> Written exercise: Among the entries that follow, the required portion opens with the line containing "Recreate this scene" and closes with the line containing "rad = math.radians". Give that portion again exactly, and nothing else.

> The data:
────

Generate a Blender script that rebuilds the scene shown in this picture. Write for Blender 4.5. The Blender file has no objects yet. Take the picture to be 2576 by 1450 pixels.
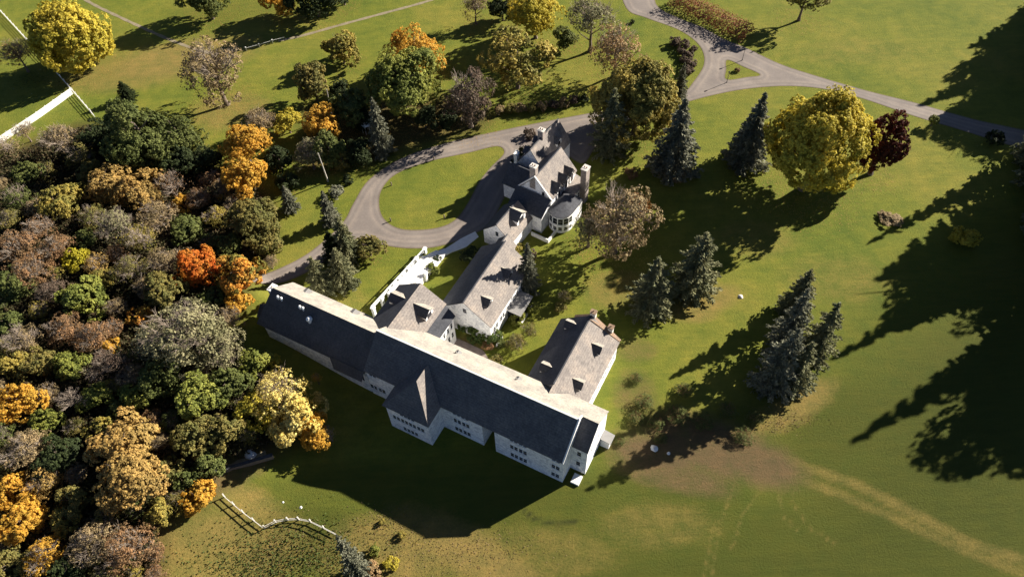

────

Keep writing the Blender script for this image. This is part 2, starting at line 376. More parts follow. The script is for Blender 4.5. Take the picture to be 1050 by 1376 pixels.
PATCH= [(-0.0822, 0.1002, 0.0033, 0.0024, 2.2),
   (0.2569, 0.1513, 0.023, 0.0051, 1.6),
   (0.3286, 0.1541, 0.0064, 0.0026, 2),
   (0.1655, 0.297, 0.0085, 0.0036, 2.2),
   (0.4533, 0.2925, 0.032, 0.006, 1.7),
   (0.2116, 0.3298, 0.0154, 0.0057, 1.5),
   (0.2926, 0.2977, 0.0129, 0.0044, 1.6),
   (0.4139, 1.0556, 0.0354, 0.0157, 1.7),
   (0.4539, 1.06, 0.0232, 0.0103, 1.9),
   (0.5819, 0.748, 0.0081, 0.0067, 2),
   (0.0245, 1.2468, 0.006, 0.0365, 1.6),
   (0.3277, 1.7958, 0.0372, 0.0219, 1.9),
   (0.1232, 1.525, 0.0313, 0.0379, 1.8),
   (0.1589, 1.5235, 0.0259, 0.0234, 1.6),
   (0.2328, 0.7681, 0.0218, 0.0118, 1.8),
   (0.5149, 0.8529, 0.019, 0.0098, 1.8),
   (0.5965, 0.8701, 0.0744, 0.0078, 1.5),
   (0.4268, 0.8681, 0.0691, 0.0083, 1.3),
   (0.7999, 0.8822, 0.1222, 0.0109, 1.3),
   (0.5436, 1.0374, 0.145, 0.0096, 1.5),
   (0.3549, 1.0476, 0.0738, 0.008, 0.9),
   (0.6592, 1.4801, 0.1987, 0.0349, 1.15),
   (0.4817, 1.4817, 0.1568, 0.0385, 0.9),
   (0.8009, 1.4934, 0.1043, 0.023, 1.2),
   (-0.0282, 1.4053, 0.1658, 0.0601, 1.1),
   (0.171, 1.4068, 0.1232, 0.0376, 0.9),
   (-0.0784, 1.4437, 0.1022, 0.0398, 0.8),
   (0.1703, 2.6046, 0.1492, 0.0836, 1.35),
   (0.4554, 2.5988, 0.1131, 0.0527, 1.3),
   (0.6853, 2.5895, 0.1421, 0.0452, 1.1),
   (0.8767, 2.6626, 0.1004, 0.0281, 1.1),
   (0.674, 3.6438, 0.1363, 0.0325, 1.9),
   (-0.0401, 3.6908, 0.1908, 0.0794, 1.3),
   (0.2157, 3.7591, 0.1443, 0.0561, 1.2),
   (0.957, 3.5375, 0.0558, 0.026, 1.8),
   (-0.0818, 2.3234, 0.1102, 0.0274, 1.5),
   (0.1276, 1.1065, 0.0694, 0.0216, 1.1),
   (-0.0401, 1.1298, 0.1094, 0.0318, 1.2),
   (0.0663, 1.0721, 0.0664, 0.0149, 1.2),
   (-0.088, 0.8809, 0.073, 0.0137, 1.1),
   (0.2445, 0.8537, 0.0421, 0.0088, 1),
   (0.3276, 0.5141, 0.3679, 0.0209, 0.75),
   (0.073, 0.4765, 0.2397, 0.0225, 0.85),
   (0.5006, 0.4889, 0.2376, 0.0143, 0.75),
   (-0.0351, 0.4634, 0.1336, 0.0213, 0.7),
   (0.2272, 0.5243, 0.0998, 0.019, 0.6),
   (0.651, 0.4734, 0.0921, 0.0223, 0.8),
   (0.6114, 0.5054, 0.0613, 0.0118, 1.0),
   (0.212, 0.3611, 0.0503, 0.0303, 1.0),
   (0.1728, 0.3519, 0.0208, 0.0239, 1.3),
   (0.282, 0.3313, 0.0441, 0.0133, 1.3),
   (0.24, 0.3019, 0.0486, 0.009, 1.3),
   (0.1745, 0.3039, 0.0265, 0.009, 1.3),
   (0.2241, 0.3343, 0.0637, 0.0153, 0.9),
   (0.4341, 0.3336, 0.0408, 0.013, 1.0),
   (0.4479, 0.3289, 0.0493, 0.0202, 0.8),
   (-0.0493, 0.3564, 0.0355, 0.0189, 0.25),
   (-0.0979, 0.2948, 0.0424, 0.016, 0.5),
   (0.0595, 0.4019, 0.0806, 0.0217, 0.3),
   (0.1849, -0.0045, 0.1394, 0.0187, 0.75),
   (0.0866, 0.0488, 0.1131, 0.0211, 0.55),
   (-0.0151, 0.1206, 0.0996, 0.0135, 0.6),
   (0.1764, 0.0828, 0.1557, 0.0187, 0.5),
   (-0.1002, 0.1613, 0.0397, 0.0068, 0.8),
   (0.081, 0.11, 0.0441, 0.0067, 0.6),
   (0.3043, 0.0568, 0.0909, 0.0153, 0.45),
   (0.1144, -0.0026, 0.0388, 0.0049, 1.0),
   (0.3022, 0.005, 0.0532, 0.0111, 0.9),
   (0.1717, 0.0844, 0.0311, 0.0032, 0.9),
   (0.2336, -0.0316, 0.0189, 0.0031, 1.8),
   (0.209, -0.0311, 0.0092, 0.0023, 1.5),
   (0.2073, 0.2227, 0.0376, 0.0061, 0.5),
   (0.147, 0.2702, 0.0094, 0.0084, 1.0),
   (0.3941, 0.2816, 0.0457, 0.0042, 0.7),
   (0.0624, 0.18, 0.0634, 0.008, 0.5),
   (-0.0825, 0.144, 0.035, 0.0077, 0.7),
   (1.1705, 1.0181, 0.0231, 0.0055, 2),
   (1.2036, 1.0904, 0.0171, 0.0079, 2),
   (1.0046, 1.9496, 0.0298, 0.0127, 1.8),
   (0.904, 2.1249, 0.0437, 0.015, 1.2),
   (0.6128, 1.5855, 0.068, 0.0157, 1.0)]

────

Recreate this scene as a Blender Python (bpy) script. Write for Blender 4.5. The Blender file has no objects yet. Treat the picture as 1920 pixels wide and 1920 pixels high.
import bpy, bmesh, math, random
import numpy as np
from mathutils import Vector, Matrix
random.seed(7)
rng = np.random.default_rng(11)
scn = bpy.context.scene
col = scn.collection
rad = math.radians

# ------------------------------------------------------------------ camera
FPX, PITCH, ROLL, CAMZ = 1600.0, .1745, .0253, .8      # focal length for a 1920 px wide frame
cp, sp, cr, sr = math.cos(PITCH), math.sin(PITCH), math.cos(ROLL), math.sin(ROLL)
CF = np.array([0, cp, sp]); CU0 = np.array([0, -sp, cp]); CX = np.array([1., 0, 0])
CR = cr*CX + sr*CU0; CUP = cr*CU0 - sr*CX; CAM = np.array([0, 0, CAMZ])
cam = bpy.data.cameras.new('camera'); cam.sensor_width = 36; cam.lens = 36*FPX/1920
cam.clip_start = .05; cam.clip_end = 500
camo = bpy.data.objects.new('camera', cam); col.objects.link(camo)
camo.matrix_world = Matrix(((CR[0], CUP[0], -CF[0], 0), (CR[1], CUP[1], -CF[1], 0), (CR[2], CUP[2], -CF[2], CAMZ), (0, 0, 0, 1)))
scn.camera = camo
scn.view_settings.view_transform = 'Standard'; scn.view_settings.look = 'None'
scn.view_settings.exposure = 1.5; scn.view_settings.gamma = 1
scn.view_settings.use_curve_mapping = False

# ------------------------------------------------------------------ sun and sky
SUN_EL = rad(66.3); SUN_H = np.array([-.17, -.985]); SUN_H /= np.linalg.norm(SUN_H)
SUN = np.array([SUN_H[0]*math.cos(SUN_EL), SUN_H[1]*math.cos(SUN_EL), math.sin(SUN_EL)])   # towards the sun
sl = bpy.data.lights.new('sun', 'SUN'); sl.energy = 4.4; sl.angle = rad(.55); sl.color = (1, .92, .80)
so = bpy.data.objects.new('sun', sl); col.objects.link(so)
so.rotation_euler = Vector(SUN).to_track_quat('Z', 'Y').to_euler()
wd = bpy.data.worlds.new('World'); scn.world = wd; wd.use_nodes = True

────

> The result:
Recreate this scene as a Blender Python (bpy) script. Write for Blender 4.5. The Blender file has no objects yet. Treat the picture as 1920 pixels wide and 1920 pixels high.
import bpy, bmesh, math, random
import numpy as np
from mathutils import Vector, Matrix
random.seed(7)
rng = np.random.default_rng(11)
scn = bpy.context.scene
col = scn.collection
rad = math.radians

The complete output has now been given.